I’m not religious but thank god for Madonna

I listened with intent maybe 4-5 times and except for Dark Ballet (more of which below) really couldn’t find context so in an attempt to get an angle I began with 1983’s Lucky Star and made it all the way to Erotica’s Secret Garden before I had to leave the club. I learned then that I really enjoy Madonna’s vulnerable moments of Papa don’t Preach & Love Don’t Live Here Anymore, but really don’t have any connection with her dominance of the dance floor.

It was around then that Madame X really whispered to me for the first time.

1.

2.

Cha cha cha.

This liquid fantasy opens the bottle with Medellín. A song framed differently in the music to the video. Madonna really has a vision for this music and Medellín was intriguing off the bat, framing the twin tones of latin influence and showtunes.

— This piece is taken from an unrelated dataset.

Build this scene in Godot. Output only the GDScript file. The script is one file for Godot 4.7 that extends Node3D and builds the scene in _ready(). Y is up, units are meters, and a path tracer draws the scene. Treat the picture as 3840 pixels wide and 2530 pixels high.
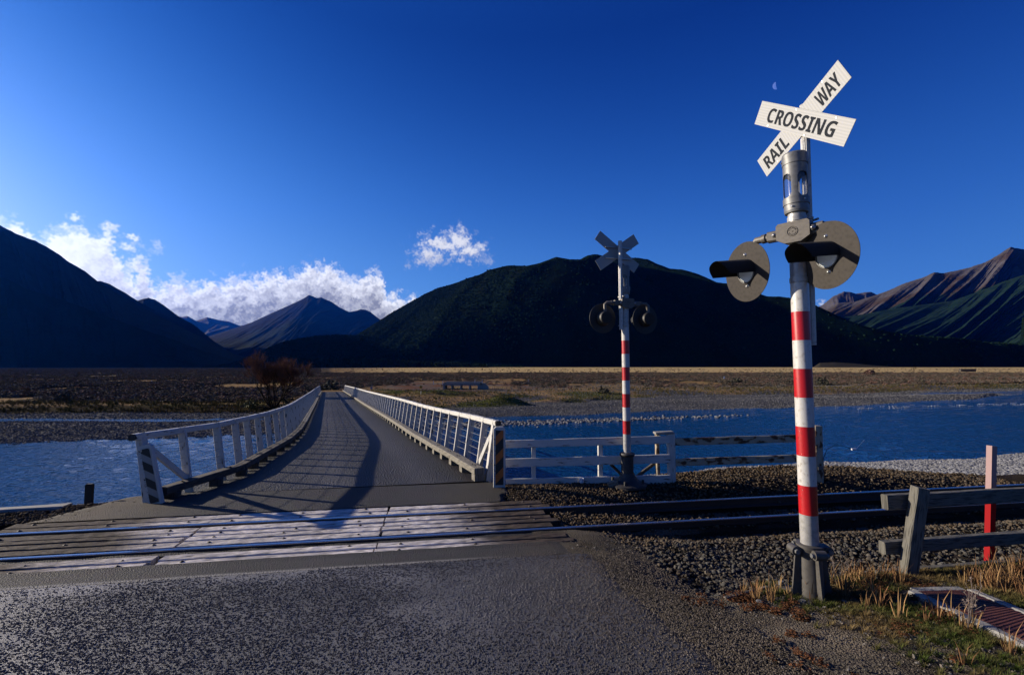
extends Node3D
# A single-lane bridge over a braided river, seen across a railway level crossing on a clear winter day.
# Metres, y up. y = 0 is the top of the rails; the camera stands on the rising road, 2.4 m above them.

const SUN_TO := Vector3(-0.926, 0.284, -0.248)
const EXPOSURE := 2.0
const TONE := 0.70                             # all base colours lie this much below the first estimate
const TRACK_O := Vector3(0, 0, -7.36)          # middle of the track, straight ahead
const TRACK_T := Vector3(0.98816, 0, -0.15342) # along the track, to the right
const TRACK_N := Vector3(0.15342, 0, 0.98816)  # across the track, towards the camera
const BR_A := Vector3(-0.78, 0, -9.62)         # near end of the bridge's right kerb
const BR_U := Vector3(-0.3754, 0, -0.9269)     # along the bridge
const BR_L := Vector3(-0.9269, 0, 0.3754)      # across the bridge, to the left
const BR_LEN := 89.0
const WATER_Y := -3.6

const RIDGE_NEAR_LEFT := [Vector3(-4046,495,-1500), Vector3(-2511,368,-1500), Vector3(-1705,298,-1500), Vector3(-1697,291,-1520), Vector3(-1661,262,-1550), Vector3(-1621,244,-1600), Vector3(-1566,215,-1650), Vector3(-1513,185,-1700), Vector3(-1453,146,-1780), Vector3(-1383,108,-1860), Vector3(-1308,61,-1950), Vector3(-1251,30,-2050), Vector3(-1182,6,-2150)]
const RIDGE_LEFT := [Vector3(-5200,500,-900), Vector3(-4600,880,-1500), Vector3(-4200,1180,-2050), Vector3(-3700,1080,-2350), Vector3(-3434,940,-3000), Vector3(-3446,930,-3064), Vector3(-3439,911,-3129), Vector3(-3399,890,-3193), Vector3(-3377,864,-3257), Vector3(-3335,811,-3321), Vector3(-3339,781,-3386), Vector3(-3273,724,-3450), Vector3(-3236,660,-3514), Vector3(-3144,577,-3579), Vector3(-2983,472,-3643), Vector3(-2762,346,-3707), Vector3(-2533,216,-3771), Vector3(-2342,100,-3836), Vector3(-2193,55,-3900)]  # unseen first points, beyond the left edge, raised to shade the low hill
const RIDGE_LEFT_BACK := [Vector3(-4376,976,-4300), Vector3(-4226,895,-4367), Vector3(-4083,832,-4433), Vector3(-4112,847,-4500), Vector3(-4083,830,-4567), Vector3(-4073,802,-4633), Vector3(-4027,757,-4700), Vector3(-3953,686,-4767), Vector3(-3841,602,-4833), Vector3(-3653,492,-4900)]
const RIDGE_HUMP := [Vector3(-4634,673,-5200), Vector3(-4495,718,-5255), Vector3(-4403,764,-5309), Vector3(-4385,795,-5364), Vector3(-4365,817,-5418), Vector3(-4329,801,-5473), Vector3(-4262,742,-5527), Vector3(-4110,607,-5582), Vector3(-3956,511,-5636), Vector3(-3740,311,-5691), Vector3(-3508,156,-5745), Vector3(-3331,81,-5800)]
const RIDGE_VALLEY := [Vector3(-8474,1314,-11000), Vector3(-8086,1187,-11056), Vector3(-7967,1220,-11111), Vector3(-7787,1105,-11167), Vector3(-7561,1205,-11222), Vector3(-7324,1143,-11278), Vector3(-7086,1108,-11333), Vector3(-6844,1003,-11389), Vector3(-6522,1063,-11444), Vector3(-6225,1152,-11500)]
const RIDGE_PEAK := [Vector3(-5366,512,-8000), Vector3(-4987,637,-8000), Vector3(-4798,695,-8000), Vector3(-4608,762,-8000), Vector3(-4362,878,-8000), Vector3(-4173,965,-8000), Vector3(-3983,1052,-8000), Vector3(-3812,1130,-8000), Vector3(-3679,1198,-8000), Vector3(-3603,1252,-8000), Vector3(-3545,1237,-8000), Vector3(-3457,1198,-8000), Vector3(-3381,1211,-8000), Vector3(-3312,1178,-8000), Vector3(-3196,1130,-8000), Vector3(-3039,1023,-8000), Vector3(-2883,950,-8000), Vector3(-2768,971,-8000), Vector3(-2673,1000,-8000), Vector3(-2596,990,-8000), Vector3(-2498,946,-8000), Vector3(-2401,868,-8000), Vector3(-2323,811,-8000), Vector3(-2109,666,-8000), Vector3(-1723,512,-8000)]
const RIDGE_RIGHT_CENTRE := [Vector3(-826,138,-2300), Vector3(-796,163,-2350), Vector3(-748,210,-2400), Vector3(-706,253,-2450), Vector3(-661,297,-2500), Vector3(-601,346,-2550), Vector3(-550,388,-2600), Vector3(-498,431,-2650), Vector3(-442,468,-2700), Vector3(-364,500,-2750), Vector3(-270,547,-2800), Vector3(-206,577,-2850), Vector3(-146,619,-2900), Vector3(-165,620,-2920), Vector3(-31,656,-2936), Vector3(97,657,-2951), Vector3(191,681,-2967), Vector3(293,723,-2982), Vector3(389,710,-2998), Vector3(457,714,-3013), Vector3(511,746,-3029), Vector3(565,757,-3044), Vector3(642,747,-3060), Vector3(750,743,-3076), Vector3(858,743,-3091), Vector3(938,737,-3107), Vector3(1010,709,-3122), Vector3(1098,680,-3138), Vector3(1194,676,-3153), Vector3(1307,649,-3169), Vector3(1450,590,-3184), Vector3(1534,584,-3200), Vector3(1814,492,-3200), Vector3(1901,495,-3217), Vector3(2003,485,-3233), Vector3(2130,460,-3250), Vector3(2257,407,-3267), Vector3(2407,338,-3283), Vector3(2575,284,-3300), Vector3(2746,250,-3317), Vector3(2918,227,-3333), Vector3(3092,216,-3350), Vector3(3269,209,-3367), Vector3(3526,177,-3383), Vector3(3829,162,-3400)]
const RIDGE_LOW_HILL := [Vector3(-1190,-3,-1750), Vector3(-1090,9,-1756), Vector3(-1031,30,-1762), Vector3(-984,54,-1768), Vector3(-925,83,-1774), Vector3(-873,101,-1779), Vector3(-812,112,-1785), Vector3(-764,120,-1791), Vector3(-710,123,-1797), Vector3(-648,124,-1803), Vector3(-598,122,-1809), Vector3(-521,111,-1815), Vector3(-436,105,-1821), Vector3(-349,97,-1826), Vector3(-263,86,-1832), Vector3(-175,71,-1838), Vector3(-65,49,-1844), Vector3(45,23,-1850)]
const RIDGE_RIGHT := [Vector3(3947,561,-6200), Vector3(4253,756,-6200), Vector3(4481,861,-6200), Vector3(4706,876,-6200), Vector3(5009,974,-6200), Vector3(5161,1027,-6200), Vector3(5376,1125,-6200), Vector3(5665,1215,-6200), Vector3(5819,1287,-6200), Vector3(5938,1276,-6200), Vector3(6075,1299,-6200), Vector3(6303,1352,-6200), Vector3(6517,1420,-6200), Vector3(6688,1511,-6200), Vector3(6893,1641,-6200), Vector3(6967,1626,-6200), Vector3(7074,1606,-6200), Vector3(7441,1527,-6200), Vector3(7895,1572,-6200), Vector3(8634,1420,-6200), Vector3(9839,1466,-6200)]
const RIDGE_RIGHT_FRONT := [Vector3(3429,598,-5000), Vector3(3667,538,-5000), Vector3(3909,574,-5000), Vector3(4152,622,-5000), Vector3(4515,671,-5000), Vector3(4879,719,-5000), Vector3(5187,828,-5000), Vector3(5435,926,-5000), Vector3(5685,1011,-5000), Vector3(6118,1183,-5000), Vector3(6968,1207,-5000), Vector3(7935,1183,-5000)]
const RIDGE_FAR_RIGHT := [Vector3(5958,1118,-9000), Vector3(6178,1205,-9000), Vector3(6402,1380,-9000), Vector3(6623,1478,-9000), Vector3(6753,1467,-9000), Vector3(6860,1435,-9000), Vector3(7057,1467,-9000), Vector3(7166,1472,-9000), Vector3(7272,1419,-9000), Vector3(7595,1380,-9000), Vector3(8137,1380,-9000)]
const RIDGE_TERRACE := [Vector3(1544,30,-1900), Vector3(1577,42,-1900), Vector3(1659,44,-1900), Vector3(1794,37,-1900), Vector3(1908,45,-1900), Vector3(2022,46,-1900), Vector3(2136,44,-1900), Vector3(2430,42,-1900)]
const RIDGE_TERRACE_LOW := [Vector3(996,1,-1500), Vector3(1014,12,-1500), Vector3(1065,14,-1500), Vector3(1129,10,-1500), Vector3(1200,3,-1500), Vector3(1272,-2,-1500)]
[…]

On first listen, and without context Maluma’s interjections at the end of Madonna’s more personal lines sounded sleazy. But in saying that, and after making it as far as Erotica before the dance pop pushed me out, it was refreshing to hear such a fresh and compelling beat. It’s a solid curtain-raiser and sets the stage.  The metaphors are intentional.

The album really came to life for me on Dark Ballet. A grand, ludicrous song in 4 parts where I realised that this is the soundtrack to an unwritten show, and all the voices are characters. In that light it really begins to fly when she sings ‘Everybody knows the damn truth…’ on God Control with a muted dynamic range and affectation. This beaten down and angry vocal is given weight with the echo of Like a Prayer’s gospel choir singing about gun control (see what she did there). It’s affecting but then disarmed by gun shots, disco strings keeping the message the same but the framing hella upbeat. The video plays a whole lot more overtly to the record and I prefered the listen than the watch to find my own interpretation.

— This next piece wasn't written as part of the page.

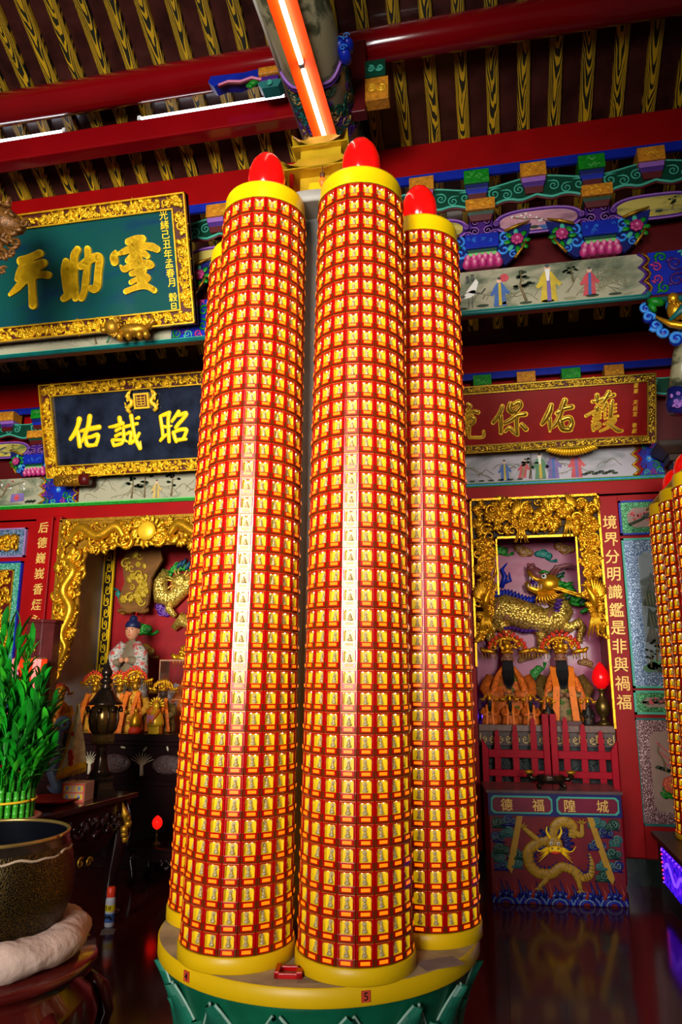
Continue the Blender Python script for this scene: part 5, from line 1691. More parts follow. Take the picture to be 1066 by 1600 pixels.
for pts in ([(-.12, .44), (-.19, .5), (-.25, .55)], [(.13, .53), (.19, .5), (.2, .585)], [(-.06, .23), (-.1, .17), (-.15, .12)], [(.12, .24), (.15, .17), (.16, .11)]):
    m.stube([(a, -.008, b) for a, b in pts], [.028, .022, .014], 8, 0, .4)
    ex, ez = pts[-1]
    for k in range(4):
        a = -PI / 2 + (k - 1.5) * .7 if pts[0][1] < .3 else PI / 2 + (k - 1.5) * .8
        m.tube([(ex, -.008, ez), (ex + .045 * math.cos(a), -.008, ez + .035 * math.sin(a))], [.011, .002], 5, 0)
for k in range(22):
    a = -.5 + 4.1 * k / 21
    m.leaf(-.015 + .105 * math.cos(a), .44 + .085 * math.sin(a), -.008, .1, .02, a + .2 * (-1) ** k, 3, .005)
m.ell((-.015, -.014, .43), (.062, .016, .062), 0, 14, 8)
m.ell((-.015, -.022, .395), (.055, .016, .03), 1, 12, 6)
m.ell((-.015, -.03, .375), (.035, .012, .012), 5, 10, 5)
for sg in (-1, 1):
    m.ell((-.015 + sg * .027, -.028, .44), (.014, .008, .012), 2, 8, 5)
    m.ell((-.015 + sg * .027, -.035, .44), (.006, .004, .006), 4, 6, 4)
    m.ell((-.015 + sg * .022, -.03, .405), (.012, .01, .01), 0, 8, 5)
    m.stube([(-.015 + sg * .03, -.014, .475), (-.015 + sg * .055, -.014, .52), (-.015 + sg * .05, -.014, .56)], [.011, .009, .003], 6, 1)
    m.stube([(-.015 + sg * .05, -.02, .4), (-.015 + sg * .12, -.012, .38), (-.015 + sg * .16, -.01, .42)], [.006, .005, .002], 5, 1)
    for k in range(4):
        m.tube([(-.015 + sg * .05, -.014, .41 - .012 * k), (-.015 + sg * (.1 + .01 * k), -.012, .39 - .03 * k)], [.008, .002], 5, 1)
m.build('painted_dragon', [mat('dragon_ochre', '#a07a1c', .45, var=.3, scale=40), GOLD_Y, WHITE, NAVY, mat('dragon_line', '#3a2a0c', .5), VERM], t)
m = M()
rg = random.Random(9)
for i, (x, z) in enumerate(((-.44, .585), (-.46, .48), (-.36, .52), (-.43, .4), (-.41, .28), (-.46, .34), (.44, .585), (.36, .53), (.46, .47), (.41, .38), (.45, .29), (.35, .3), (-.31, .36), (.3, .44), (-.33, .3), (.34, .22), (-.36, .6), (.31, .6))):
    for dx, dz, q in ((0, 0, .042), (.045, -.012, .03), (-.04, -.018, .028)):
        px, pz = max(-.455, min(.455, x + dx)), z + dz
        m.disc(px, pz, q, q * .8, -.004, -.001, i % 3, 12)
        m.spiral(px, pz, -.005, q * .8, 1.4, rg.uniform(0, 6), (-1) ** i, .12, 3, 12, 4)
    m.tube([(max(-.48, x - .07), -.003, z - .045), (x, -.003, z - .035), (min(.48, x + .08), -.003, z - .05)], [.006, .016, .004], 5, i % 3)
m.build('painted_clouds', [GREEN_D, NAVY, mat('cloud_teal', '#1d5a55', .5), mat('cloud_edge', '#6a8a78', .5)], t)
m = M()
for i in range(5):
    cx = -.4 + i * .2
    for k, r in enumerate((.115, .095, .075, .055, .035)):
        pts = [(max(-.495, min(.495, cx + r * math.cos(PI * j / 14))), -.006 - .001 * k, .004 + r * .75 * math.sin(PI * j / 14)) for j in range(15)]
        m.tube(pts, .0085, 5, k % 2)
for i in range(22):
    x = -.47 + i * .0445
    zt = .13 + .05 * abs(math.sin(i * 1.9))
    m.tube([(x, -.004, .05), (x + .014, -.005, .09), (x - .01, -.005, zt)], [.02, .014, .003], 6, 2 if i % 3 else 3)
m.build('painted_waves', [BLUE, mat('wave_pale', '#5a76a0', .5), NAVY, mat('wave_red', '#8a2a20', .5)], t)
for sg in (-1, 1):
    m = M()
    xa, xb = (-.27, -.36) if sg < 0 else (.26, .385)
    zb = .26 if sg < 0 else .2
    m.prism([(xa - .02, .63), (xa + .025, .63), (xb + .03, zb), (xb + .012, zb - .045), (xb - .02, zb)], -.014, -.002, 0)
    m.build('yellow_strap', mat('strap_yellow', '#a8801c', .5), t)
# censer
t = thing('bronze_censer', 'low bronze censer with animal-head ears on the painted altar table', 'censer', (.40, 6.42, .82), (0, 0, R_(5.7)))
m = M()
m.lathe([(.06, .03), (.1, .04), (.115, .065), (.1, .085), (.105, .095)], n=20, sy=.7, mi=0)
for sg in (-1, 1):
    m.tube([(sg * .07, -.03, .04), (sg * .1, -.05, .02), (sg * .1, -.05, 0)], [.018, .014, .016], 6, 0)
    m.tube([(sg * .07, .04, .04), (sg * .1, .05, .0)], [.018, .014], 6, 0)
    m.tube([(sg * .1, 0, .07), (sg * .14, 0, .06), (sg * .17, 0, .1)], [.02, .022, .025], 7, 0)
m.build('bowl', BRONZE, t)
m = M()
for sg in (-1, 1):
    m.ell((sg * .165, -.0, .115), (.04, .022, .018), 0, 10, 6)
m.build('gilt_ear', GOLD_D, t)
# ================================================================ left shrine
t = thing('gilt_shrine_frame', 'carved gilt frame with a flaming pearl round the left shrine opening', 'carved frame', (-3.45, 6.9, 0))
m = M()
m.box(-1.03, 1.03, -.02, .03, 3.28, 3.31)
m.box(-1.03, -1.0, -.02, .03, 1.35, 3.3)
m.box(1.0, 1.03, -.02, .03, 1.35, 3.3)
m.build('gilt_rails', GOLD_D, t)
m = M()
def keepL(x, z):
    if z > 2.97:
        return True
    w_ = .3 if z > 2.1 else .3 - .2 * min(1, (2.1 - z) / .6)
    return abs(x) > 1.0 - w_ + .04
carve(m, -.98, .98, 3.02, 3.26, 0, 110, .07, 31, 0, None, .05)
carve(m, -.98, .98, 1.48, 2.98, 0, 300, .06, 32, 0, keepL, .05)
for sg in (-1, 1):
    m.stube([(sg * .93, -.03, 2.9), (sg * .8, -.05, 2.75), (sg * .9, -.05, 2.55), (sg * .8, -.05, 2.35), (sg * .88, -.05, 2.1), (sg * .82, -.05, 1.95), (sg * .92, -.04, 1.75)], [.03, .05, .055, .05, .05, .04, .02], 9, 0)
    m.stube([(sg * .9, -.04, 3.05), (sg * .75, -.06, 3.2), (sg * .55, -.06, 3.1), (sg * .35, -.06, 3.2), (sg * .25, -.06, 3.08)], [.02, .055, .05, .055, .03], 9, 0)
    back = [(sg * 1.02, 3.3), (sg * 1.02, 1.42), (sg * .97, 1.5), (sg * .93, 1.65), (sg * .86, 1.85), (sg * .78, 2.05), (sg * .74, 2.3), (sg * .76, 2.6), (sg * .72, 2.85), (sg * .68, 3.0), (0, 3.0), (0, 3.3)]
    m.prism(back, .0, .03, 1)
m.build('scrollwork', [GOLD, GOLD_D], t)
m = M()
m.ell((0, -.06, 3.14), (.1, .04, .1), 0, 18, 10)
for i in range(16):
    a = 2 * PI * i / 16
    m.leaf(.14 * math.cos(a), 3.14 + .14 * math.sin(a), -.05, .08, .03, a + .5, 0)
m.build('flaming_pearl', GOLD_B, t)

t = thing('couplet_board', 'red board with a vertical line of gold characters left of the left shrine', 'couplet', (-4.683, 6.93, 0))
M().box(-.1, .1, -.02, .02, .25, 3.36).build('board', RED, t, bevel=.005)
for i, ch in enumerate('后德巍峩香煙永'):
    glyph(ch, .125, .0, -.026, 3.234 - .165 * i, GOLDTXT, t, 'gold_character', .008, .008, .95, .05)
M().box(-.035, .035, -.015, .02, .25, 3.36).build('red_post', RED, None, (-4.52, 6.93, 0), bevel=.01)
tag(bpy.data.objects['red_post'], 'narrow red post between the left couplet board and the gilt shrine frame', 'post')
def gilt_board(x0, x1, z0, z1, b, edge, glit, n, seed, label):
    t = thing('framed_carving', label, 'framed panel', ((x0 + x1) / 2, 6.945, (z0 + z1) / 2))
    W, H = (x1 - x0) / 2, (z1 - z0) / 2
    m = M()
    for a in ((-W, W, H - .018, H), (-W, W, -H, -H + .018), (-W, -W + .018, -H, H), (W - .018, W, -H, H)):
        m.box(a[0], a[1], -.03, .01, a[2], a[3], 0)
    m.build('edge_moulding', edge, t)
    M().box(-W + .01, W - .01, -.018, .01, -H + .01, H - .01).build('glitter_border', glit, t)
    m = M()
    m.box(-W + b, W - b, -.024, -.01, -H + b, H - b, 1)
    carve(m, -W + b + .03, W - b - .03, -H + b + .03, H - b - .03, -.025, n, .05, seed, 0, None, .03)
    for a in ((-W + b, W - b, H - b - .012, H - b), (-W + b, W - b, -H + b, -H + b + .012), (W - b - .012, W - b, -H + b, H - b), (-W + b, -W + b + .012, -H + b, H - b)):
        m.box(a[0], a[1], -.035, -.01, a[2], a[3], 0)
    m.build('gilt_carving', [GOLD, RED_D], t)
TG = glitter_mat('teal_glitter', '#0c5a46', '#2aa580', '#d0fff0', 220)
gilt_board(-5.75, -4.895, 2.925, 3.245, .08, mat('mauve_moulding', '#8d6a9a', .5), BG, 60, 41, 'blue glitter frame with gilt carving, upper board at the left edge')
gilt_board(-5.75, -4.905, 1.1, 2.88, .09, BLUE, TG, 330, 42, 'tall green glitter frame with gilt carving, lower board at the left edge')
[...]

Mid-album we’re treated to a sweet trio of pure pop. Any barking doubt in Madonna’s continued ability to come up with the goods is firmly put back on the leash in Crave, Crazy, and Come Alive, and each composition is fresh and different. 

The borderline spots for me were two of the bigger show songs. Killers Who Are Partying is saved by some sweet relish Portuguese guitar and a solid chorus but I struggled musically with the dissonant verses against the song’s overall harmony. The other moment that screwed my face was Extreme Occident which again works as a show number but not so much as a standalone pop song. Lucky for us Madonna’s touring this album in theatres; I’d love to see these songs in that context.

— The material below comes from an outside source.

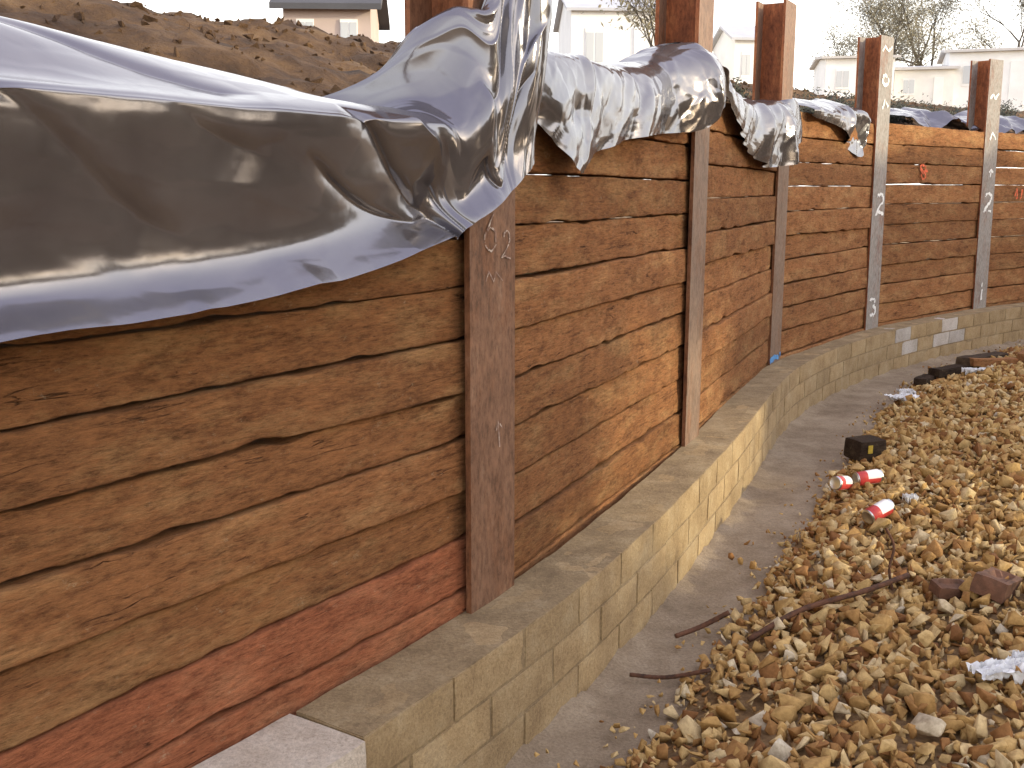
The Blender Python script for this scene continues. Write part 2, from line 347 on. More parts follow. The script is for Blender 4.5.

Living in Lisbon, Madonna isn’t the first artist to head somewhere exotic and find inspiration. Most recently for me, Blur were stuck in Hong Kong for 5 days and managed to cobble together a really decent record of their impressions in 2015’s The Magic Whip but Madame X is layers deeper in Madonna’s hard work and absorption of the things she’s seen and heard. She does justice to her world by sinking into it and expressing herself anew in its voice. In doing so she introduces her audience to exotic new sounds, (and presumably introduces a new audience to herself).

Such is her legacy that it’s difficult to do justice to Madonna’s music in writing and if you go along with her in an honest attempt to find understanding in her work, then she has a warm and wicked knack of seducing you along the way, making any criticism feel like betrayal.

So after a month with Madame X where am I left?

I wonder if Madonna is hiding a little inside Madame X. In wrapping the lines around characters and fantasies it feels like she’s lost some confidence in her own ideas and arguments. It’s audacious sure, and entertaining and affecting at times, but when it’s a character making the argument it’s easier to turn off your empathy once finished. Just like in a good musical. Applaud and go home.

At best her music is an irresistible mix of confidence and vulnerability, of the sacred and the profane, of fuck you and fuck me. These ideas are mixed with smooth multilingual magic through Madame X which starts personal and idyllic and is by turns tragic, cheeky, light, and introspective before in it’s darkest argument ultimately inspiring hope. You can sing and dance to it, and you can also cry to it (as Madonna does in the God Control video ). It’s everything you’d want in a good show.